Devlet’in Devrimci Mücadele’ye karşı saldırılarının ve tutuklamalarının, cuntanın, troykanın ve PASOK hükümetinin Yunan toplumuna dayatmalarıyla bağlantılı olduğu ve hükümetteki sosyalfaşistlerin darbeci bir tavırla, ülkenin, milletlerüstü ekonomik ve politik elitlerine tabi kılınması için yaptığı anlaşmanın imzalanmasıyla ilişkilendirildiği tarihsel olarak kaydedilmiştir (ayrıca kitle iletişim araçlarında ifade edilmiştir).

O zamandan beri, burası, sosyal serveti insafsızca yağmalayan ve imtiyazlı olmayan insanların emeğini daha şiddetli istismar eden Sermaye ve siyasi gücün eşi görülmemiş acımasız saldırılarının yaşandığı karanlık bir döneme girdi. Kapitalizm ve piyasa ekonomisini vuran, temsili demokrasinin politik ve sosyal temellerini aşındıran, sosyal dayanaklarını onarılamaz şekilde baltalayan sistematik krizin ortasında, ekonomik ve politik sistemin hayatta kalması için nüfusun büyük bir bölümünün ötenazisi gerekir.

Bunu, bugün çoğu insan yaşıyor, ve topluma politik mektubumuzda (ki bu mektupla Devrimci Mücadeleye katılma politik sorumluluğunu üstlendik) belirttiğimiz gibi, ortak sağduyumuzu oluşturan bir olay olan, İkinci Dünya Savaşındaki Nazi işgalinde uygulanan şiddetle yarışan bir şiddet söz konusudur.

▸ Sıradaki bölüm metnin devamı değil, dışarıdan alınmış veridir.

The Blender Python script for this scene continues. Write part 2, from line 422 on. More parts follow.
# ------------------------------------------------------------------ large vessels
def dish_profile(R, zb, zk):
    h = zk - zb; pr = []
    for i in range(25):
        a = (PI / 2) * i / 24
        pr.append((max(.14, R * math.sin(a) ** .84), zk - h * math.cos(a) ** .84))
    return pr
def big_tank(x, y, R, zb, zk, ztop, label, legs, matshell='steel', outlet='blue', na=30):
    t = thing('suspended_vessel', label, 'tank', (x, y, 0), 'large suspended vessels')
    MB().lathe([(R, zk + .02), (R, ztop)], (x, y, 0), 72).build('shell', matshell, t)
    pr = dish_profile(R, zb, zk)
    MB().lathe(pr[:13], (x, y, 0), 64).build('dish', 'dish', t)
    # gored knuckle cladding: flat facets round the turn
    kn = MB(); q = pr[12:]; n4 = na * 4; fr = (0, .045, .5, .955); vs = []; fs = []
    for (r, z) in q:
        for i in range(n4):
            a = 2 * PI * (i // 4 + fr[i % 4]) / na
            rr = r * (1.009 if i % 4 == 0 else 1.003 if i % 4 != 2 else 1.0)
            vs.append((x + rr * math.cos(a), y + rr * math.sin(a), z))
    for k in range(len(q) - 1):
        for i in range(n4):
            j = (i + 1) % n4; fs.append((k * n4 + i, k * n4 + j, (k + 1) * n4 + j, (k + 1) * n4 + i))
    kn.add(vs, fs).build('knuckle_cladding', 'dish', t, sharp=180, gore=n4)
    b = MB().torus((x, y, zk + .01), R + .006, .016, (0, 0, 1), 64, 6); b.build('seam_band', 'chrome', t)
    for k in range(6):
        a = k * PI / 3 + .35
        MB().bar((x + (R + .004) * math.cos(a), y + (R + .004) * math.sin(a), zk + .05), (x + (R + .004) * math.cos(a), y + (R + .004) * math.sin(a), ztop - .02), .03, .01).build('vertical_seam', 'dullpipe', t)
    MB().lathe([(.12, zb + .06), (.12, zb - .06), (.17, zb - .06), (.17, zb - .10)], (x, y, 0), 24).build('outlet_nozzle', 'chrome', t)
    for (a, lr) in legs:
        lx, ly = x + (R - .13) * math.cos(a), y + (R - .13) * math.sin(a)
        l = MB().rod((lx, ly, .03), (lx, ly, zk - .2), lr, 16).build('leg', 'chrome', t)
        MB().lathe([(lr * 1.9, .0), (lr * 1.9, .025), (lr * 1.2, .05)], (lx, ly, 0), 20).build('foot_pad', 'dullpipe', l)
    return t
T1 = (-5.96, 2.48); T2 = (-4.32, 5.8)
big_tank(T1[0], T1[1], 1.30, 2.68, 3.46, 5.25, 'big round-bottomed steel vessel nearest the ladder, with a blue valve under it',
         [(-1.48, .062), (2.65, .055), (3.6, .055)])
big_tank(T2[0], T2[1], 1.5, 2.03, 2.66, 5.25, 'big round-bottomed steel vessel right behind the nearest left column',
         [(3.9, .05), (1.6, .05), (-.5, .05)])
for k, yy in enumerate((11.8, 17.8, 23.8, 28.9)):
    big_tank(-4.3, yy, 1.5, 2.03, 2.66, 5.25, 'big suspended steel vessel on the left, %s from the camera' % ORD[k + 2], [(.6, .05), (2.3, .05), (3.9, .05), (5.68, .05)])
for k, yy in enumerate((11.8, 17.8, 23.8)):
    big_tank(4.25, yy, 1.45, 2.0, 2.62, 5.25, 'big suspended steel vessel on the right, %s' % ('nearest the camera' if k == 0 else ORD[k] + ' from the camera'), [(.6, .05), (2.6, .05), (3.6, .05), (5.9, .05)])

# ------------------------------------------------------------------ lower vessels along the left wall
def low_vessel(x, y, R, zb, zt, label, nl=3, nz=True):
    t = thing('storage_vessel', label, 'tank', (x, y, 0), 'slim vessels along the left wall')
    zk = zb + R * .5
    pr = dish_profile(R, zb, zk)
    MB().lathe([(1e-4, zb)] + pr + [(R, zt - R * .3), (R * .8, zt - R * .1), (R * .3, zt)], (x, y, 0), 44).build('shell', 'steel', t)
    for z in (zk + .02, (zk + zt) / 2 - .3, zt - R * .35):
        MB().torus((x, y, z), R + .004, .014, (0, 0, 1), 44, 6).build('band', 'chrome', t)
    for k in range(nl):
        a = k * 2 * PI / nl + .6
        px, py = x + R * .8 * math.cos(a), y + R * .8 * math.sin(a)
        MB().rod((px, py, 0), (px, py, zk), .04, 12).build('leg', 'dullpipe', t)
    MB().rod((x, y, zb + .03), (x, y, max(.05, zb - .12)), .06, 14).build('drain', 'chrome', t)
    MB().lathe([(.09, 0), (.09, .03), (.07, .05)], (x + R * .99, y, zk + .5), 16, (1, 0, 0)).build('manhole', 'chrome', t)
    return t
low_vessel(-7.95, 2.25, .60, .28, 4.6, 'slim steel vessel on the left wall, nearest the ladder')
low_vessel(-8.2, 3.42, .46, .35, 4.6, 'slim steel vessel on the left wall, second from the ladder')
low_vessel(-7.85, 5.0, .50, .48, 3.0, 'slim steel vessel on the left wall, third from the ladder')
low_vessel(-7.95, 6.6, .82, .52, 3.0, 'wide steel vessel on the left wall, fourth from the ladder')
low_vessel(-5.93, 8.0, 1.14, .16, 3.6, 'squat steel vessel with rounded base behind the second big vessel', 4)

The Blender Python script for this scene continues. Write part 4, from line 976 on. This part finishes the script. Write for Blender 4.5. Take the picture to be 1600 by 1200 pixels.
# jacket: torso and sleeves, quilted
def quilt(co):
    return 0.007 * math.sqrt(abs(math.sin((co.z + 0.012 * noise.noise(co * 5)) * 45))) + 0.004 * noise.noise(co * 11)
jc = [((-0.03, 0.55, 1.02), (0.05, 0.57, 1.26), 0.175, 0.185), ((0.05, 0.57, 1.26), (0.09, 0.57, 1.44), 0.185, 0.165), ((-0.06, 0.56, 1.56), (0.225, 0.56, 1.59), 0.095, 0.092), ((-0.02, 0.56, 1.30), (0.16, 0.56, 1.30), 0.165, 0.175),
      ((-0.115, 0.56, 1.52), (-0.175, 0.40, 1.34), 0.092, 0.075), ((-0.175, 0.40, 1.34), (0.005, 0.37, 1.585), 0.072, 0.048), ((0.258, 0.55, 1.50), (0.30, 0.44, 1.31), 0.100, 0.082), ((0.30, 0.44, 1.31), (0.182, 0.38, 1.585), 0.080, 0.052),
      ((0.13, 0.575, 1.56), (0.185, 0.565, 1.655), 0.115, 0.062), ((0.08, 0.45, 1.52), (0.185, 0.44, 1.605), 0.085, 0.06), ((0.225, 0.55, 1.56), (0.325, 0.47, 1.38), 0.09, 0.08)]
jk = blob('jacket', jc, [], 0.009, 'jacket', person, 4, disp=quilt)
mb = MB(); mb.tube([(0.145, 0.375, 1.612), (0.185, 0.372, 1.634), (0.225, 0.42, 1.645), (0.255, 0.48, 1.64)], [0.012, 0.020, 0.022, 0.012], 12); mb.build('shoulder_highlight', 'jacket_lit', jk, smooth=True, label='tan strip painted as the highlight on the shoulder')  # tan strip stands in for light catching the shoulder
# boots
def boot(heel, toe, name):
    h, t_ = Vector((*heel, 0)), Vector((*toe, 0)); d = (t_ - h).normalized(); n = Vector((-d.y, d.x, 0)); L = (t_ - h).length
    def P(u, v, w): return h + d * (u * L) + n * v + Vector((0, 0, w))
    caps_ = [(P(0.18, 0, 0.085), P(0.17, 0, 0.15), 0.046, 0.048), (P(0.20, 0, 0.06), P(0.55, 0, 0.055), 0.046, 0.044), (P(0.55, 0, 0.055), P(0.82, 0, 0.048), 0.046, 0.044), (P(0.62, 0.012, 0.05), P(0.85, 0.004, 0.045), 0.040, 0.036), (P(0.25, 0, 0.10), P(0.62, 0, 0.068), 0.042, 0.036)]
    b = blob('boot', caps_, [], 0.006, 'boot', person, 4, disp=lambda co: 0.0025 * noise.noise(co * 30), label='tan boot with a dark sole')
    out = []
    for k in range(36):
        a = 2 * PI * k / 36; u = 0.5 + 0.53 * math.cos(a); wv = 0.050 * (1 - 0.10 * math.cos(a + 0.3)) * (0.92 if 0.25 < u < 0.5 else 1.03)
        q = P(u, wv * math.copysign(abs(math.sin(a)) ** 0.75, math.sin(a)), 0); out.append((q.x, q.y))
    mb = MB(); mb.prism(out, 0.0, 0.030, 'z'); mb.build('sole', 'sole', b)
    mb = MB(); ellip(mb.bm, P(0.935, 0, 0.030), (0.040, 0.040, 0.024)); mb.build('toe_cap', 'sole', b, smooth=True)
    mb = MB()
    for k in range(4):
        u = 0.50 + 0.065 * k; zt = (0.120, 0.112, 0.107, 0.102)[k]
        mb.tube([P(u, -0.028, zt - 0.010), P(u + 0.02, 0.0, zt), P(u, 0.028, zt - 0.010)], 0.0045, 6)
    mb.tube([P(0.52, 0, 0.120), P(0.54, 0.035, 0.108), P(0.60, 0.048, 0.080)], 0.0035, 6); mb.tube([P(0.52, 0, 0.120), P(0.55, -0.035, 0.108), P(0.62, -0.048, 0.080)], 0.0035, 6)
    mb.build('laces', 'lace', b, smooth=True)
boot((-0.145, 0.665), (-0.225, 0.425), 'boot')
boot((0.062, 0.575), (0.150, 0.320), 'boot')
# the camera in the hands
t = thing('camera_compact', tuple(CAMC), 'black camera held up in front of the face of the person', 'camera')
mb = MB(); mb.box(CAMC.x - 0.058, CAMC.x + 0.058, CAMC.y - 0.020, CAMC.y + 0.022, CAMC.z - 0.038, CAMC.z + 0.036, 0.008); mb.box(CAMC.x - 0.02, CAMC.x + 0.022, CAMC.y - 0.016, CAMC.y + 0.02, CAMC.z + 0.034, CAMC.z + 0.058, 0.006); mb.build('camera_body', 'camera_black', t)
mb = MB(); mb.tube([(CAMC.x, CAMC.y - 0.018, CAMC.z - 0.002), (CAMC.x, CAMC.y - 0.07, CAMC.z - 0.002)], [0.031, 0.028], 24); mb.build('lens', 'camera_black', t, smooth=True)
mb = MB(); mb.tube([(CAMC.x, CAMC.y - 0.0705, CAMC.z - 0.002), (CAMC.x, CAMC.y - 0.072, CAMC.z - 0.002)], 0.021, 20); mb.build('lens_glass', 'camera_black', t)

Bugün, bir buçuk yılın ardından bu dava, Devrimci Mücadele’ye karşı sürdürülen dava, tarihi olarak Yunan devletinin iflası ile ilişkilendirilecektir.

İç ödemelerin askıya alınması halihazırda bir gerçektir. Çöküş sürmektedir ve yakında çöküş tamamlanacaktır ve bizim görüşümüz sonunda kontrol edilemeyecek olacağıdır.

Devrimci Mücadele hareketi, tamamen siyasi özelliklere ve derin toplumsal ve sınıfsal eleştiriye sahip devrimci hareket, büyük ölçüde topluma hergün daha fazla yayılan politik eğilimi yansıtmaktadır: Ekonomik ve politik güce karşı hemen, acilen, hatta silahlı bir saldırı örgütleme gereksinimi.

Bugün, çürümüş sisteme karşı silahlı proleter karşı-saldırının gerekliliği, sadece Devrimci Mücadele’nin metinlerinde ifade edilmiyor; Devlet ve Sermayenin çağdaş diktatörlüğünden kendimizi kurtarmanın, sistematik krizden kesin olarak çıkmanın, insanlığın ve gezegenin milletler ötesi elitin vahşi sömürüsüyle tüketilmesini önlemenin tek yolunun bu olduğu daha fazla kabul gördükçe artan sayıda insanın düşüncelerinde ve sözlerinde de yerini buluyor.

Bu dava, bizim için, mücadelemizde bir andır; rejimin hücrelerindeki esaretimiz boyunca geçen zaman da öyle. Çağdaş totalitarizme, kapitalist sisteme ve temsili demokrasiye karşı savaşmayı asla kesmeyeceğiz. Hücrelerden de olsa, Toplumsal Devrim’in gerekliliğini haykırmayı asla kesmeyeceğiz. Bu davada yargılanacak olan Devrimci Mücadele değil, sistem ve onun kuklalarıdır. Topluma karşı en vahşi terör saldırısını örgütleyen ve gerçekleştiren sosyalist-faşist PASOK hükümeti ve politik güçtür.

Yargılanacak olan, insanların kanını emen ve toplumun imtiyazsız katmanlarına karşı kitlesel ve sistematik cinayetlere girişerek palazlanan ekonomik elittir.
Yargılanacak olan, rejim ve onun uşaklarıdır.
Yargılanacak olan, küresel sermayenin memurlarıdır.
Yargılanacak olan, insanlık tarihinde işlenen en büyük suçlardan sorumlu olan ekonomik ve politik sistemdir.

Tutuklamalardan bir buçuk sene sonra, burada ayaktayız, pişman değiliz ve örgütle ve mücadeledeki politik seçimlerimizle gurur duyuyoruz.

Devrimci Mücadele yaşıyor ve sadece Yunan değil uluslararası devrimci hareketin bütünleyici bir parçasını oluşturuyor.

Bizi eğmeyi başaramadılar; bizi kırmayı asla başaramayacaklar.
En sonunda, kazananlar biz olacağız.

Devrimci Mücadele üyesi
yoldaş Lambros Foundas onuruna

ÇOK YAŞA TOPLUMSAL DEVRİM
Pola Roupa, Nikos Maziotis, Kostas Gournas

kaynak

Act for freedom now‘dan sürekli güncellemeler


11 Ekim salı günü, sabah yaklaşık saat 10’da, neşeli ve yoldaşca bir atmosfer içinde, Devrimci Mücadele’nin üç üyesi Koridallos cezaevinden salıverildi. Ayrılmadan önce, kadın cezaevinin önünde, Pola Roupa, Nikos Maziotis ve Kostas Gournas’la dayanışma içindeki yaklaşık otuz kişi toplandı ve bir süre slogan attıktan sonra kadın mahkumlar arasında Stella Antoniou‘yu selamladı.

Aynı davada suçlanan Kostas Katsenοs‘un derhal serbest bırakılmasını istiyoruz.

Siyasi mahkumların kurtuluşu için mücadele devam ediyor.

Hapsedilmiş tüm savaşçılara özgürlük!